Friday, March 02, 2007

Stop Building or Protect from Flooding?

While stalling building until flood protection is done might make sense, not having a plan to provide at least a 500 year level of flood protection, which every other major river city (see graphic at http://www.levees.water.ca.gov/history/floodprotect.cfm ) has, seems ludicrous.

Stuart Leavenworth: Time to restrict building in the deepest floodplains
By Stuart Leavenworth -
Published 12:00 am PST Friday, March 2, 2007


If you've visited New Orleans since Hurricane Katrina, you've probably seen the water mark the flood left behind.

Walk around the swamped neighborhoods of the 9th Ward or Gentilly, and you see these bathtub rings on every unrepaired home, church and school building. You see them 8 feet and 12 feet above the street.

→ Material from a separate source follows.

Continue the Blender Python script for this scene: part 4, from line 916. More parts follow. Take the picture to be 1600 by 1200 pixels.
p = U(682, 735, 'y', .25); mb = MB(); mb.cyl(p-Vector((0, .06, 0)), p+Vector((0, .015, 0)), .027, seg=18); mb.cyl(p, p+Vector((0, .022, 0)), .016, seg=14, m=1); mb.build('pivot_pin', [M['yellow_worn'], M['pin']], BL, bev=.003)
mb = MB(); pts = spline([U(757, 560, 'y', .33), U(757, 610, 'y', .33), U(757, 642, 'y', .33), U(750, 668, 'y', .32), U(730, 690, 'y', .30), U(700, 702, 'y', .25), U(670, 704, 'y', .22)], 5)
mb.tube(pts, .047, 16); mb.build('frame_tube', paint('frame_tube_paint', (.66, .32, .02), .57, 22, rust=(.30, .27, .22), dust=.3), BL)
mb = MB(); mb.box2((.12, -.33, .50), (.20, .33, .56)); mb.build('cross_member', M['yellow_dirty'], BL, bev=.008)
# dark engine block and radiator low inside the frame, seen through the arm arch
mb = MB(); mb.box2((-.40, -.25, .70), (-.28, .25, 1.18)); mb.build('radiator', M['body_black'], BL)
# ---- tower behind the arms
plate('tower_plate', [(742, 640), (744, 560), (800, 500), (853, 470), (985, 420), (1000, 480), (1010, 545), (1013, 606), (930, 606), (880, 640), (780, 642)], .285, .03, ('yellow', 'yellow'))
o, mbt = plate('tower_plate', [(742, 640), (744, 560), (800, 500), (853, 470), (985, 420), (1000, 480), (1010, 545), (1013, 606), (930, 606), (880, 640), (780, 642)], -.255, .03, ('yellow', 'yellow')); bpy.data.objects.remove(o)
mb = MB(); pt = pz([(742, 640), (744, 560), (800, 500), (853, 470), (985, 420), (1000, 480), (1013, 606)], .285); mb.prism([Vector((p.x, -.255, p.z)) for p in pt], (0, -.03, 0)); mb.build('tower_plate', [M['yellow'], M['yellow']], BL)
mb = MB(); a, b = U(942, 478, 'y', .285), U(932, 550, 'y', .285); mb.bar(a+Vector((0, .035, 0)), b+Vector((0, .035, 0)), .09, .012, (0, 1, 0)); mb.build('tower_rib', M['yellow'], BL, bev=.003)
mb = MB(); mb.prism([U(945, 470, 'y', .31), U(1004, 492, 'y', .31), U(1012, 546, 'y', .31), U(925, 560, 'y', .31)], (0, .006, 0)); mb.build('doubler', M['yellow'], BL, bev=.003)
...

You see them on the tops of roofs where trapped families used axes to hack their way out.

I thought about these water marks recently while examining a government map that shows which areas in the Central Valley could flood to a depth of 3 feet or more.

Much of Sacramento, Stockton, Marysville and other urban areas sit in this 3-foot-or-deeper zone. Parts of Natomas, Plumas Lake and Sutter County -- where developers are busy building thousands of new homes -- sit in areas with the deepest potential flooding.